───── Dataset content

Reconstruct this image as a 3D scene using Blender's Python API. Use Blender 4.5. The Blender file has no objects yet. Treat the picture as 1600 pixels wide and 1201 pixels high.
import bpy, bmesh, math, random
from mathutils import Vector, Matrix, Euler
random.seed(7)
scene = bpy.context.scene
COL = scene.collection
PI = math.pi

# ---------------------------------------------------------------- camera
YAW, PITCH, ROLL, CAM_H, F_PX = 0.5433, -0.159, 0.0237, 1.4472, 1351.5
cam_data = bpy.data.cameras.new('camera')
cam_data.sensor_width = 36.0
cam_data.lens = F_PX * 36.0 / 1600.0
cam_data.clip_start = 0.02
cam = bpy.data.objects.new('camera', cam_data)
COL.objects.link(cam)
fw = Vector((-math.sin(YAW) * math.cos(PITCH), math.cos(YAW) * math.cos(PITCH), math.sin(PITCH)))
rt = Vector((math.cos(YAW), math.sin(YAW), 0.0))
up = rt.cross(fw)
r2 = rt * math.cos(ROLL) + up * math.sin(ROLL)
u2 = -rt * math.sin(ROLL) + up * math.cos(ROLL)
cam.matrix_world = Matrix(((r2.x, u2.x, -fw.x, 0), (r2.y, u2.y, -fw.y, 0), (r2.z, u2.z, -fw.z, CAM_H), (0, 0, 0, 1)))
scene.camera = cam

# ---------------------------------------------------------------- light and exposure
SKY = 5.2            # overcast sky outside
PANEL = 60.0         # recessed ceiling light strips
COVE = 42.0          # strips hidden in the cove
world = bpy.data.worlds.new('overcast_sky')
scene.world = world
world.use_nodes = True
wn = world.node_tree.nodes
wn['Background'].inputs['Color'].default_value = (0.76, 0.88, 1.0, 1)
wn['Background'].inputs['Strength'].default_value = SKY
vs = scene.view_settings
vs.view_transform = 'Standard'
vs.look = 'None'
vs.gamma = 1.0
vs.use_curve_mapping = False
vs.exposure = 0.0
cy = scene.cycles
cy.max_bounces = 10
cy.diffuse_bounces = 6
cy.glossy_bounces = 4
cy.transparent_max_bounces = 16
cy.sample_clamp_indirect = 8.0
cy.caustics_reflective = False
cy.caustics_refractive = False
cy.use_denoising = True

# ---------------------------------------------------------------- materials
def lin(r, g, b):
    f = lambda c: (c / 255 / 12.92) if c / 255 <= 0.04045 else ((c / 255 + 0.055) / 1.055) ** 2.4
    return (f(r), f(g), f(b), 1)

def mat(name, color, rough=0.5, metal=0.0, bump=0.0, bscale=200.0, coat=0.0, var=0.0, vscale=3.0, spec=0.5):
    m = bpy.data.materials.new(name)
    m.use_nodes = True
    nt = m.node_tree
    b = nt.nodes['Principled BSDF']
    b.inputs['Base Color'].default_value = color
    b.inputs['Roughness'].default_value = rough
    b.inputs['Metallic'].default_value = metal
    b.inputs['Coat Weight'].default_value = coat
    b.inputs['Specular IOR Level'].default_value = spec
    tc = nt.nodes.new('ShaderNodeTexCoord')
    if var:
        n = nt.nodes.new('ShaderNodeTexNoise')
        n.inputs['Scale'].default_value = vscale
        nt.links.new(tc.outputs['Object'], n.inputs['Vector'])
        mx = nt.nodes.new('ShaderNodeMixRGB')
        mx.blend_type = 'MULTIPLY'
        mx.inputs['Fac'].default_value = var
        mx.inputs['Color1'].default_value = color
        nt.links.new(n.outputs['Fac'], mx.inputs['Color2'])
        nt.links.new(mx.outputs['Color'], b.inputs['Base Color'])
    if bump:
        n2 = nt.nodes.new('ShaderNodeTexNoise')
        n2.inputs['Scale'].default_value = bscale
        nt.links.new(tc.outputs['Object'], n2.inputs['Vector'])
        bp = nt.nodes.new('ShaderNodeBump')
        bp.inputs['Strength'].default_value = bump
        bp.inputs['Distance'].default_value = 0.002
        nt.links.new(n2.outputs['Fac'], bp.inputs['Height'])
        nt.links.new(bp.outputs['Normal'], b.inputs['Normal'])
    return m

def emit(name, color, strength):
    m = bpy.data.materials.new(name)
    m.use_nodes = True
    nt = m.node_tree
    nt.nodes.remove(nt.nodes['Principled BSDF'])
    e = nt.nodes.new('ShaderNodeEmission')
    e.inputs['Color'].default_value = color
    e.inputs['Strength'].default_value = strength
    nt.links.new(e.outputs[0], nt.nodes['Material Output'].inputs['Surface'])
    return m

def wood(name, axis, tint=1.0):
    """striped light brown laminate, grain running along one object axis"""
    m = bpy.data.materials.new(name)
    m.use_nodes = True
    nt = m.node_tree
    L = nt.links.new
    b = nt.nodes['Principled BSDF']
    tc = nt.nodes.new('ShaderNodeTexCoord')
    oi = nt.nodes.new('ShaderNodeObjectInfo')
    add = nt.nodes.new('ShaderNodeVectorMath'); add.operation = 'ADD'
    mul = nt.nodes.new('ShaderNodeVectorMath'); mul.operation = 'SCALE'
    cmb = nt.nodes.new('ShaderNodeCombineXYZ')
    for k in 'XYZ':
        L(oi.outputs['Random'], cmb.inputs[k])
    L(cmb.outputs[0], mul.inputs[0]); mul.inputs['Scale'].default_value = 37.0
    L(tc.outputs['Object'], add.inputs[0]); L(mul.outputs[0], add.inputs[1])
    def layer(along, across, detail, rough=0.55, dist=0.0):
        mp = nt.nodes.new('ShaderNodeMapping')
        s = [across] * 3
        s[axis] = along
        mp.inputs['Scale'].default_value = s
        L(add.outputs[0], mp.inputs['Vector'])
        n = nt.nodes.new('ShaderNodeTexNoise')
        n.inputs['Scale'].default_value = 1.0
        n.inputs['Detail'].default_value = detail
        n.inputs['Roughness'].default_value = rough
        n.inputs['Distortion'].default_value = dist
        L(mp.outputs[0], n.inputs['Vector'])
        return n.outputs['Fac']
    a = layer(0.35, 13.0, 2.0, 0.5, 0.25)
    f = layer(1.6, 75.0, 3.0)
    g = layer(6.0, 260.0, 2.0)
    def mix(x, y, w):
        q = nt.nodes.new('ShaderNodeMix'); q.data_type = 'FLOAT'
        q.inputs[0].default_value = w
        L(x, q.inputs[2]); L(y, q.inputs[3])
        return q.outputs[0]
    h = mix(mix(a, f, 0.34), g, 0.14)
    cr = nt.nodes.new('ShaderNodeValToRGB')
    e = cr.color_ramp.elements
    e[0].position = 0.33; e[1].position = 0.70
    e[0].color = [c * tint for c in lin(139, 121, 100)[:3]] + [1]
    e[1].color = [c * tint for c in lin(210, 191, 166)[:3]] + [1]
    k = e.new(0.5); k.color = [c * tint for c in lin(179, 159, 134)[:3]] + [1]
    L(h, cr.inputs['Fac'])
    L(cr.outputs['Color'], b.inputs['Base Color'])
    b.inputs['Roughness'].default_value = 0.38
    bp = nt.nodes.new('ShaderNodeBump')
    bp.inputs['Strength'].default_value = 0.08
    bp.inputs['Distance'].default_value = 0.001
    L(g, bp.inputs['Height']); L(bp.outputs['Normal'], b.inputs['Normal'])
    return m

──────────

Give the lines again, exactly as they stand, from the beginning of the data through the line with "scene.camera = cam".

Reconstruct this image as a 3D scene using Blender's Python API. Use Blender 4.5. The Blender file has no objects yet. Treat the picture as 1600 pixels wide and 1201 pixels high.
import bpy, bmesh, math, random
from mathutils import Vector, Matrix, Euler
random.seed(7)
scene = bpy.context.scene
COL = scene.collection
PI = math.pi

# ---------------------------------------------------------------- camera
YAW, PITCH, ROLL, CAM_H, F_PX = 0.5433, -0.159, 0.0237, 1.4472, 1351.5
cam_data = bpy.data.cameras.new('camera')
cam_data.sensor_width = 36.0
cam_data.lens = F_PX * 36.0 / 1600.0
cam_data.clip_start = 0.02
cam = bpy.data.objects.new('camera', cam_data)
COL.objects.link(cam)
fw = Vector((-math.sin(YAW) * math.cos(PITCH), math.cos(YAW) * math.cos(PITCH), math.sin(PITCH)))
rt = Vector((math.cos(YAW), math.sin(YAW), 0.0))
up = rt.cross(fw)
r2 = rt * math.cos(ROLL) + up * math.sin(ROLL)
u2 = -rt * math.sin(ROLL) + up * math.cos(ROLL)
cam.matrix_world = Matrix(((r2.x, u2.x, -fw.x, 0), (r2.y, u2.y, -fw.y, 0), (r2.z, u2.z, -fw.z, CAM_H), (0, 0, 0, 1)))
scene.camera = cam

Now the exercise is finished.